Quizá Mónica cometió un error y se dejó convencer de que la educación formal aseguraría el futuro de su hijo, cuando solo logró desviar sus ojos de la cruz, pero no se rindió, sino que siguió orando por él y su familia, y según cuenta Agustín, Dios la consoló en sus aflicciones por medio de un sueño donde vio a Agustín a su lado sobre una regla.
Tiempo después, su esposo Patricio murió, no sin antes convertirse al cristianismo, lo que alegró a Mónica en extremo. Como viuda, siguió a su hijo Agustín a Milán, donde Agustín se hizo amigo de Ambrosio, quien eventualmente lo conduciría a la fe. Pero mientras esto ocurría, Mónica se dedicó a las obras de caridad que acostumbraba y a continuar intercediendo por su hijo.
Agustín tendría unos treinta y dos años cuando finalmente se rindió a Cristo. Describe la escena: “Entramos a ver a mi madre y le informamos... Ella saltó de júbilo y triunfo y te bendecía a ti que tienes poder para llevar a cabo más de lo que pedimos y podemos comprender, pues veía que le habías concedido en mí mucho más de lo que ella en sus plegarias habituales te pedía con lágrimas y gemidos lastimeros”.

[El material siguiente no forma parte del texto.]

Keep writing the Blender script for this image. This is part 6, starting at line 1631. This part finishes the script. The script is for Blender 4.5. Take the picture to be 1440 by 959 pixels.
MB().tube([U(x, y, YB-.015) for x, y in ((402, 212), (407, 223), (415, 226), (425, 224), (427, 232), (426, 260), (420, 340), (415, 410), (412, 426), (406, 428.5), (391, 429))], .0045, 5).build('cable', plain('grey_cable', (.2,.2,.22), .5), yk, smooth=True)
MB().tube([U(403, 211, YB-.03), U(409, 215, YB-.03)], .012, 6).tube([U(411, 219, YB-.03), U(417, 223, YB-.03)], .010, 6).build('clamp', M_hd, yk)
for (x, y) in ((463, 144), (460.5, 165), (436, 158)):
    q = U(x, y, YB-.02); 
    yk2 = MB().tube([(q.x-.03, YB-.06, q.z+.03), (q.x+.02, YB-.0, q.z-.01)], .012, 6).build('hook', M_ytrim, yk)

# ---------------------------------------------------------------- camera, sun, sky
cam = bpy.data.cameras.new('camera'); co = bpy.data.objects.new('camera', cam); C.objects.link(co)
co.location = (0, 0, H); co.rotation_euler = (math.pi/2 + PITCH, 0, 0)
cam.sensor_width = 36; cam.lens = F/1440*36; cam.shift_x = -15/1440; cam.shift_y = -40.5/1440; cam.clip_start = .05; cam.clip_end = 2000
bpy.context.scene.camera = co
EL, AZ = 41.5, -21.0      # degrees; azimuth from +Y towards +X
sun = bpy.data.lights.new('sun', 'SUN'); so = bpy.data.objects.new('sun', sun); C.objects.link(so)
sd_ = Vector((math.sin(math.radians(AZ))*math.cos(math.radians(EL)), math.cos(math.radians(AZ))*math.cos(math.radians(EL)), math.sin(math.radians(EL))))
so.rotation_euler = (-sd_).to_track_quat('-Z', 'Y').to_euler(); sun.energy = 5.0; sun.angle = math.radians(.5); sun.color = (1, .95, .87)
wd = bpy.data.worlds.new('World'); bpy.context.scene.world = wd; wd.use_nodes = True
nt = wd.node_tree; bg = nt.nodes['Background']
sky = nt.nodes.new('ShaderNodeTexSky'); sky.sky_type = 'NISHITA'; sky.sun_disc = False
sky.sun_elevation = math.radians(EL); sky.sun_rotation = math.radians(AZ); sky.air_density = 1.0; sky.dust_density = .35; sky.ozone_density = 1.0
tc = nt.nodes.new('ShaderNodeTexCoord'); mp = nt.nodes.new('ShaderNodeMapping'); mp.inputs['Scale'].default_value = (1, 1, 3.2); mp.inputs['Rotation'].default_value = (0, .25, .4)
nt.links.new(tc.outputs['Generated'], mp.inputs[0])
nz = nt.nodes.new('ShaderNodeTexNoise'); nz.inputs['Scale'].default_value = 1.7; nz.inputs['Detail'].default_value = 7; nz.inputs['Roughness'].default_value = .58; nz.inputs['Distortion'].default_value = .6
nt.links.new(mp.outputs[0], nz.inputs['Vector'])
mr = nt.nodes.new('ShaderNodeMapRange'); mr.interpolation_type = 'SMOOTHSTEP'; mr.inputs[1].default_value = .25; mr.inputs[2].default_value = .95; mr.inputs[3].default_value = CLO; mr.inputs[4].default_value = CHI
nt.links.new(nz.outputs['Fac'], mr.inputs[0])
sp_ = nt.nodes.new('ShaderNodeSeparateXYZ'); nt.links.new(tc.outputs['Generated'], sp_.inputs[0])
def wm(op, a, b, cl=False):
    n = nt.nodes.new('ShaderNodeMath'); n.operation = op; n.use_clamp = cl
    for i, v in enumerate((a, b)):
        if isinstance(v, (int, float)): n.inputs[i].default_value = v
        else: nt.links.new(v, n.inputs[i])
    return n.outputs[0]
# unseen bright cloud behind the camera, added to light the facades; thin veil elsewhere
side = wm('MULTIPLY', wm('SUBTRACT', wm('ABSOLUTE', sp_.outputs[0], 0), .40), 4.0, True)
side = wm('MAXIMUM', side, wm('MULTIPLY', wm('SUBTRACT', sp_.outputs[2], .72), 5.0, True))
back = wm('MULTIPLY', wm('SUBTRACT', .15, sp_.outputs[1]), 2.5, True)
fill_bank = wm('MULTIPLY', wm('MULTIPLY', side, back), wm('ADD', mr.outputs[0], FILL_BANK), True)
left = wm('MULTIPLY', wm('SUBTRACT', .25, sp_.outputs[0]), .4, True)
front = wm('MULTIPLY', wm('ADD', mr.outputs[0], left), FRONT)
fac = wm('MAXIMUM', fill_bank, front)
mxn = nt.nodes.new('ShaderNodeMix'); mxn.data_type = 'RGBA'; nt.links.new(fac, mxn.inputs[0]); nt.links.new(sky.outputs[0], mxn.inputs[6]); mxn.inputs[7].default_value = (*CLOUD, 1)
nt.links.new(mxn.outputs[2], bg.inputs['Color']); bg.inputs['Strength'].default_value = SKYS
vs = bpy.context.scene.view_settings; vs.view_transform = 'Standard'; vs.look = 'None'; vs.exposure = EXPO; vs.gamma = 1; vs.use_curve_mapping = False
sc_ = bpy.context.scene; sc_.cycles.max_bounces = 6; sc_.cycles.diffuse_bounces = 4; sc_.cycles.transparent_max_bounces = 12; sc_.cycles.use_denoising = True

A los treinta y tres años de Agustín, y cincuenta y seis de Mónica, ella enfermó. Le dijo en su lecho de dolor:
“Hijo, por lo que a mí respecta, ninguna cosa me deleita ya en esta vida. ¿Qué voy a hacer acá abajo todavía? Una sola cosa había por la que deseaba quedarme algún tiempo en esta vida: verte cristiano antes de morir. Dios me lo ha concedido más que colmadamente, ya que has llegado a despreciar la felicidad terrena y te veo siervo suyo”.
Mónica murió, pero la vida del ministro apenas comenzaba. Agustín aún pasaría por la vida monástica, el obispado de Hipona y sus cientos de escritos que han consolado y edificado a la Iglesia durante siglos. Pero nunca olvidó la influencia que su madre ejerció en él.
Seamos una influencia positiva en nuestras familias y no menospreciamos a nuestros padres, sean siervos consagrados como Mónica o personas indiferentes como Patricio, pues son regalo de Dios.